▶ [Provided data]
+---+

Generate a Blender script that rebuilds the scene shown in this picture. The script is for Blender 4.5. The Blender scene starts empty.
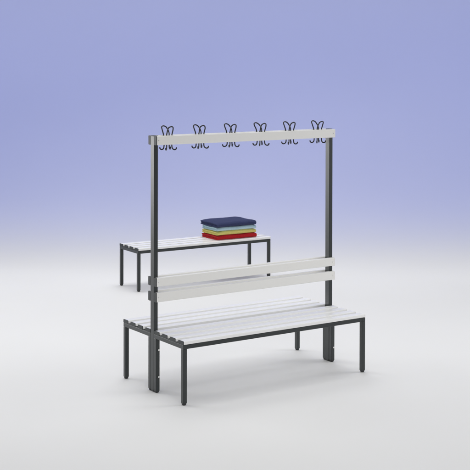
import bpy, bmesh, math, random
from mathutils import Vector, Matrix, noise

SC = bpy.context.scene
C = SC.collection

# ------------------------------------------------------------------ camera
CAM = dict(x=-3.9524, y=-6.8836, z=2.2085, yaw=-0.59, pitch=-0.0124, roll=0.0021, f=1198.43, py=73.5)
cd = bpy.data.cameras.new('camera'); cam = bpy.data.objects.new('camera', cd); C.objects.link(cam)
cy, sy = math.cos(CAM['yaw']), math.sin(CAM['yaw'])
r = Vector((cy, sy, 0)); fw = Vector((-sy, cy, 0)); up = Vector((0, 0, 1))
cp, sp = math.cos(CAM['pitch']), math.sin(CAM['pitch'])
fw2 = fw*cp + up*sp; up2 = -fw*sp + up*cp
cr, sr = math.cos(CAM['roll']), math.sin(CAM['roll'])
r3 = r*cr + up2*sr; up3 = -r*sr + up2*cr
m = Matrix.Identity(4)
for i in range(3):
    m[i][0] = r3[i]; m[i][1] = up3[i]; m[i][2] = -fw2[i]
m.translation = Vector((CAM['x'], CAM['y'], CAM['z']))
cam.matrix_world = m
cd.sensor_width = 36; cd.lens = CAM['f']/470*36
cd.shift_y = -(235-CAM['py'])/470
cd.clip_start = 0.1; cd.clip_end = 200
SC.camera = cam
FWD = fw.copy(); RGT = r.copy(); CPOS = Vector((CAM['x'], CAM['y'], 0))

# ------------------------------------------------------------------ world, lamps, exposure
w = bpy.data.worlds.new('World'); SC.world = w; w.use_nodes = True
bg = w.node_tree.nodes['Background']
bg.inputs['Color'].default_value = (0.97, 0.975, 0.99, 1); bg.inputs["Strength"].default_value = 0.31
SC.view_settings.view_transform = 'Standard'; SC.view_settings.look = 'None'
SC.view_settings.exposure = 0; SC.view_settings.gamma = 1

def area(name, loc, target, sx, sy_, power, color=(1, 1, 1), spread=180):
    l = bpy.data.lights.new(name, 'AREA'); l.shape = 'RECTANGLE'; l.size = sx; l.size_y = sy_
    l.energy = power; l.color = color; l.spread = math.radians(spread)
    o = bpy.data.objects.new(name, l); C.objects.link(o)
    o.location = loc
    o.rotation_euler = (Vector(target)-Vector(loc)).to_track_quat('-Z', 'Y').to_euler()
    return o
def cs(right, depth, z=0):      # a point given by metres to the right of and in front of the tripod
    p = CPOS + RGT*right + FWD*depth; p.z = z; return p

# big overhead softbox behind the bench, wide soft top light, weak fill from the front
area("softbox_lamp", cs(-0.7, 12.0, 5.6), (1.2, 0.3, 0.3), 5.0, 3.4, 98, (1, 1, 1), 150)
area("top_lamp", cs(0, 9.45, 5.6), cs(0, 9.45, 0), 17, 8.0, 122, (1, 1, 1), 42).rotation_euler = (0, 0, CAM["yaw"])
area("cove_fill_lamp", cs(0, 12.5, 5.2), cs(0, 12.5, 0), 17, 1.6, 20, (1, 1, 1), 36).rotation_euler = (0, 0, CAM["yaw"])  # added fill, only brightens the rear floor and the start of the cove
area("fill_lamp", cs(1.8, -0.5, 3.8), cs(0.3, 8, 0.6), 4.0, 2.4, 26, (1, 0.99, 0.97), 70)
area("right_fill_lamp", cs(6.4, 9.2, 2.2), cs(0.4, 8.2, 0.3), 3.0, 2.6, 30, (1, 1, 1), 80)  # unseen fill added at the right to lift the shade under the bench
area("side_lamp", cs(-6.2, 10.8, 1.9), cs(0, 7.9, 0.9), 4.4, 2.8, 56, (1, 1, 1), 80)
# unseen blue lamp, added to turn the white backdrop blue in its upper part
area("added_blue_lamp", cs(0, 9.9, 5.0), cs(0, 14.9, 2.0), 16, 4.6, 109, (0.13, 0.23, 0.98), 18)

# ------------------------------------------------------------------ materials
def mat(name, color, rough, metal=0.0, coat=0.0, spec=0.5, bump=None, vary=None, sheen=0.0):
    mt = bpy.data.materials.new(name); mt.use_nodes = True
    nt = mt.node_tree; b = nt.nodes['Principled BSDF']
    b.inputs['Base Color'].default_value = (*color, 1)
    b.inputs['Roughness'].default_value = rough; b.inputs['Metallic'].default_value = metal
    b.inputs['Coat Weight'].default_value = coat; b.inputs['Coat Roughness'].default_value = 0.12
    b.inputs['Specular IOR Level'].default_value = spec
    b.inputs['Sheen Weight'].default_value = sheen
    tc = nt.nodes.new('ShaderNodeTexCoord')
    if vary:            # (scale, amount): slight uneven wear and dust in the colour
        n = nt.nodes.new('ShaderNodeTexNoise'); n.inputs['Scale'].default_value = vary[0]; n.inputs['Detail'].default_value = 6
        nt.links.new(tc.outputs['Object'], n.inputs['Vector'])
        mx = nt.nodes.new('ShaderNodeMix'); mx.data_type = 'RGBA'
        mx.inputs[6].default_value = (*[c*(1-vary[1]) for c in color], 1)
        mx.inputs[7].default_value = (*[min(1, c*(1+vary[1])) for c in color], 1)
        nt.links.new(n.outputs['Fac'], mx.inputs[0]); nt.links.new(mx.outputs[2], b.inputs['Base Color'])
        rr = nt.nodes.new('ShaderNodeMapRange'); rr.inputs[3].default_value = rough*(1-vary[1]); rr.inputs[4].default_value = min(1, rough*(1+vary[1]))
        nt.links.new(n.outputs['Fac'], rr.inputs[0]); nt.links.new(rr.outputs[0], b.inputs['Roughness'])
    if bump:            # (scale, strength, distance)
        n2 = nt.nodes.new('ShaderNodeTexNoise'); n2.inputs['Scale'].default_value = bump[0]; n2.inputs['Detail'].default_value = 4
        nt.links.new(tc.outputs['Object'], n2.inputs['Vector'])
        bp = nt.nodes.new('ShaderNodeBump'); bp.inputs['Strength'].default_value = bump[1]; bp.inputs['Distance'].default_value = bump[2]
        nt.links.new(n2.outputs['Fac'], bp.inputs['Height']); nt.links.new(bp.outputs[0], b.inputs['Normal'])
    return mt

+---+

▶ [Exercise aim] Without the pictures, please reproduce each line of the listing above exactly, from the first one through the line bearing "C = SC.collection".

▶ [Response to this task]
Generate a Blender script that rebuilds the scene shown in this picture. The script is for Blender 4.5. The Blender scene starts empty.
import bpy, bmesh, math, random
from mathutils import Vector, Matrix, noise

SC = bpy.context.scene
C = SC.collection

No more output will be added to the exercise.